Arthur Eddington, a British astrophysicist of the early 20th century, wrote in his book The Nature of the Physical World that the stuff of the world is mind-stuff, adding that "The mind-stuff of the world is, of course, something more general than our individual conscious minds."[111] Ian Barbour, in his book Issues in Science and Religion, cites Arthur Eddington's The Nature of the Physical World (1928) as a text that argues The Heisenberg Uncertainty Principles provides a scientific basis for "the defense of the idea of human freedom" and his Science and the Unseen World (1929) for support of philosophical idealism "the thesis that reality is basically mental."[112]

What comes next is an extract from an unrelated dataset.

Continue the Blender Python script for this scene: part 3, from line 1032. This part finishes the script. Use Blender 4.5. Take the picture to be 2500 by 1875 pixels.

The physicist Sir James Jeans wrote: "The stream of knowledge is heading towards a non-mechanical reality; the Universe begins to look more like a great thought than like a great machine. Mind no longer appears to be an accidental intruder into the realm of matter... we ought rather hail it as the creator and governor of the realm of matter."[113] Jeans, in an interview published in The Observer (London), when asked the question: "Do you believe that life on this planet is the result of some sort of accident, or do you believe that it is a part of some great scheme?" replied, "I incline to the idealistic theory that consciousness is fundamental... In general the universe seems to me to be nearer to a great thought than to a great machine."
The chemist Ernest Lester Smith, a member of the occult movement theosophy, wrote a book Intelligence Came First (1975) in which he claimed that consciousness is a fact of nature and that the cosmos is grounded in and pervaded by mind and intelligence.[114]
Bernard d'Espagnat, a French theoretical physicist best known for his work on the nature of reality, wrote a paper titled The Quantum Theory and Reality. According to the paper, "The doctrine that the world is made up of objects whose existence is independent of human consciousness turns out to be in conflict with quantum mechanics and with facts established by experiment."[115]. In a The Guardian article entitled "Quantum Weirdness: What We Call 'Reality' is Just a State of Mind",[116] d'Espagnat wrote, "the basic components of objects – the particles, electrons, quarks etc. – cannot be thought of as 'self-existent'." He further writes that his research in quantum physics has led him to conclude that an "ultimate reality" exists, which is not embedded in space or time.[117]